DATA SUPPLIED start

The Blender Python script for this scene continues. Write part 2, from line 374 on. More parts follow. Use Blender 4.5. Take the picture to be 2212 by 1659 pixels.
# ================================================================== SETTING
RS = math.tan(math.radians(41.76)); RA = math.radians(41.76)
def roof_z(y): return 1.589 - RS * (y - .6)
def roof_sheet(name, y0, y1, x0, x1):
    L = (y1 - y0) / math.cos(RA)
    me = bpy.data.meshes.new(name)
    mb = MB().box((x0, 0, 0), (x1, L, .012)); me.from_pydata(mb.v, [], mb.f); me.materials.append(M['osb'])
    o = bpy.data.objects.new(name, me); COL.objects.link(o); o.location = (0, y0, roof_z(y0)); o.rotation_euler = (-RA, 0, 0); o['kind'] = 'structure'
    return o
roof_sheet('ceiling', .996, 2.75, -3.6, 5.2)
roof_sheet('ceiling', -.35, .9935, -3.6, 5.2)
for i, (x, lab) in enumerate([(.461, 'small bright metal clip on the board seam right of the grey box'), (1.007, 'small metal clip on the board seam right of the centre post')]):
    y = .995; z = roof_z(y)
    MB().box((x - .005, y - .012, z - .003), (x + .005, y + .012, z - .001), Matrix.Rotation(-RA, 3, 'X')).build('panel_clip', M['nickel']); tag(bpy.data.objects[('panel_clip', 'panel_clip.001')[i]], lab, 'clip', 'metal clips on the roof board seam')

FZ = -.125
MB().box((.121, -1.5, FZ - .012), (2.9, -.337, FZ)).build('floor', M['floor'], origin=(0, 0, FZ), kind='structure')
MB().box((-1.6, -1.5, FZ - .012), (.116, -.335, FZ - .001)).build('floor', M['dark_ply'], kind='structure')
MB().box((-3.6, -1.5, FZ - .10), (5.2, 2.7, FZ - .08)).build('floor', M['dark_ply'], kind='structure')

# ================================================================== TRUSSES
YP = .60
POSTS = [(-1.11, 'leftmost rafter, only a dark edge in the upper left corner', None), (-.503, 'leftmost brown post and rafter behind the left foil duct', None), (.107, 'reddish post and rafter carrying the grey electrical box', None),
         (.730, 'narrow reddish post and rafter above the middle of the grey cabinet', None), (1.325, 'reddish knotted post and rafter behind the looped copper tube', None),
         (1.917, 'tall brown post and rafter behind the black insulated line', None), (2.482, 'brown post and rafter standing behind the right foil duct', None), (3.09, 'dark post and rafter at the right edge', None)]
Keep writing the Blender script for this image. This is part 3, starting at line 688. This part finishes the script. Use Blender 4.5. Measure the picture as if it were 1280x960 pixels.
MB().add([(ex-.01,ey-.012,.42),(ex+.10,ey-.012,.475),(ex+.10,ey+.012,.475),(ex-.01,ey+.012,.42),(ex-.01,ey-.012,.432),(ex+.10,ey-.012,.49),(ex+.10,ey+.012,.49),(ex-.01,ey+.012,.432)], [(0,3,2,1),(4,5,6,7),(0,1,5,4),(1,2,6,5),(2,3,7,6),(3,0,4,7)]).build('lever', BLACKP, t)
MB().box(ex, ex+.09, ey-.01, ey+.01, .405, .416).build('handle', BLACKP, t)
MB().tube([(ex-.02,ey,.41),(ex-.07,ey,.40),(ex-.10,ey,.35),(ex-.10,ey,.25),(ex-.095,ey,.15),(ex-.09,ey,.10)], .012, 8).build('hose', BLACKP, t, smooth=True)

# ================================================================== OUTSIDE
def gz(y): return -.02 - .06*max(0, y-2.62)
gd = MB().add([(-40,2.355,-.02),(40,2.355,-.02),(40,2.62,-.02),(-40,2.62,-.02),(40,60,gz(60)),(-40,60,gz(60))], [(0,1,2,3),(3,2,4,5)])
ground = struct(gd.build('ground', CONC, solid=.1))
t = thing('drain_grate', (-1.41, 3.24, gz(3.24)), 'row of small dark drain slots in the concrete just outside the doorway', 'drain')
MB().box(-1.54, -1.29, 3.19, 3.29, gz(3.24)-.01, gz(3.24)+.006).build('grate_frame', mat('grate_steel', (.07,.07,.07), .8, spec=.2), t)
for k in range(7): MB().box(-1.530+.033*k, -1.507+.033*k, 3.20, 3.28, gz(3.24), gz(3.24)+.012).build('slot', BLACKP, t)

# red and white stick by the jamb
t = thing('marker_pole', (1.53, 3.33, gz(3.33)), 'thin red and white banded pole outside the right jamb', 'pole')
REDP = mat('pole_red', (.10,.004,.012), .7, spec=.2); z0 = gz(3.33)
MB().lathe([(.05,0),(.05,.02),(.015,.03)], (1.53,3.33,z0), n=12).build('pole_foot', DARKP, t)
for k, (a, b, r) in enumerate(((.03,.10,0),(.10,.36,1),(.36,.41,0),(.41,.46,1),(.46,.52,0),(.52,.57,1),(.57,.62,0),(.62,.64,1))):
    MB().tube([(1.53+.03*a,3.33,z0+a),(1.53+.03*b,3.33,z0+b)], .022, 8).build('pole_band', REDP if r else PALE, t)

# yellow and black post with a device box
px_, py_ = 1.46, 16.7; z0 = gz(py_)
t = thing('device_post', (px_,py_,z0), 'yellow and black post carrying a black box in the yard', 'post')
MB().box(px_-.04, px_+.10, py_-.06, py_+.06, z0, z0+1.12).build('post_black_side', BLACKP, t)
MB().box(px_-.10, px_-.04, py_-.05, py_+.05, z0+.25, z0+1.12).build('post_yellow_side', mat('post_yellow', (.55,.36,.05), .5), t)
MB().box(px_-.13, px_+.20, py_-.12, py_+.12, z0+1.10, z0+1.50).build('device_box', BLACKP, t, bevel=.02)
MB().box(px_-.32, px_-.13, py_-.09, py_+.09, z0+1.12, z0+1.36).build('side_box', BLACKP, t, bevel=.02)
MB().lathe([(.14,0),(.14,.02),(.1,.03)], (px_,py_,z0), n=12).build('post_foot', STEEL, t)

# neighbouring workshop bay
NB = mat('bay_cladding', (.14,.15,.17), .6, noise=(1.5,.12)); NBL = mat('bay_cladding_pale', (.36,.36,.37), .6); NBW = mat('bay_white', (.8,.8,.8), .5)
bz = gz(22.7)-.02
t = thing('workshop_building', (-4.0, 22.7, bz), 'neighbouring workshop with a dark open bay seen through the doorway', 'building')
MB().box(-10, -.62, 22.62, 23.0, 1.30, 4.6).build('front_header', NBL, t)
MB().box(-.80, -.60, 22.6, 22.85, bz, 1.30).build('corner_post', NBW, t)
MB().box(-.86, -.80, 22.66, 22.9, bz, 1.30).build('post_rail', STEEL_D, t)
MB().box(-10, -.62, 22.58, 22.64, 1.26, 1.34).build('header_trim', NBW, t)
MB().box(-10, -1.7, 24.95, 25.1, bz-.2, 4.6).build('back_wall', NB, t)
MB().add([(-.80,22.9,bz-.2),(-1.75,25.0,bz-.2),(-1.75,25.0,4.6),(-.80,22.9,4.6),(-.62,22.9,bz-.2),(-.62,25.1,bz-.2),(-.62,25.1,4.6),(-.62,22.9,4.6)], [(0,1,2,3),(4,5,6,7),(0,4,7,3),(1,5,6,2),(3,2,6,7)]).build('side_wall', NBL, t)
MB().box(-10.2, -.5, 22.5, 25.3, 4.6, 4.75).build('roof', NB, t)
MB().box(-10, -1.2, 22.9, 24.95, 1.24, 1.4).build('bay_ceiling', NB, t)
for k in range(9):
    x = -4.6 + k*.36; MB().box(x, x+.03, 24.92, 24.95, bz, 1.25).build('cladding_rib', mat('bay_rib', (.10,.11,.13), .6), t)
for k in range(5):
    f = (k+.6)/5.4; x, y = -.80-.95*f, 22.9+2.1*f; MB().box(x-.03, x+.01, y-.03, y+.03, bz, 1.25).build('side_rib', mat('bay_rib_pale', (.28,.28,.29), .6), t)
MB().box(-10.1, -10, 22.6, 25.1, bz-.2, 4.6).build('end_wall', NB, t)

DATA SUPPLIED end

Only the lines from the start of the data to the line holding "MB().box((-3.6, -1.5, FZ" are wanted; return them exactly, both ends included.

RESULT OF THE TASK.
The Blender Python script for this scene continues. Write part 2, from line 374 on. More parts follow. Use Blender 4.5. Take the picture to be 2212 by 1659 pixels.
# ================================================================== SETTING
RS = math.tan(math.radians(41.76)); RA = math.radians(41.76)
def roof_z(y): return 1.589 - RS * (y - .6)
def roof_sheet(name, y0, y1, x0, x1):
    L = (y1 - y0) / math.cos(RA)
    me = bpy.data.meshes.new(name)
    mb = MB().box((x0, 0, 0), (x1, L, .012)); me.from_pydata(mb.v, [], mb.f); me.materials.append(M['osb'])
    o = bpy.data.objects.new(name, me); COL.objects.link(o); o.location = (0, y0, roof_z(y0)); o.rotation_euler = (-RA, 0, 0); o['kind'] = 'structure'
    return o
roof_sheet('ceiling', .996, 2.75, -3.6, 5.2)
roof_sheet('ceiling', -.35, .9935, -3.6, 5.2)
for i, (x, lab) in enumerate([(.461, 'small bright metal clip on the board seam right of the grey box'), (1.007, 'small metal clip on the board seam right of the centre post')]):
    y = .995; z = roof_z(y)
    MB().box((x - .005, y - .012, z - .003), (x + .005, y + .012, z - .001), Matrix.Rotation(-RA, 3, 'X')).build('panel_clip', M['nickel']); tag(bpy.data.objects[('panel_clip', 'panel_clip.001')[i]], lab, 'clip', 'metal clips on the roof board seam')

FZ = -.125
MB().box((.121, -1.5, FZ - .012), (2.9, -.337, FZ)).build('floor', M['floor'], origin=(0, 0, FZ), kind='structure')
MB().box((-1.6, -1.5, FZ - .012), (.116, -.335, FZ - .001)).build('floor', M['dark_ply'], kind='structure')
MB().box((-3.6, -1.5, FZ - .10), (5.2, 2.7, FZ - .08)).build('floor', M['dark_ply'], kind='structure')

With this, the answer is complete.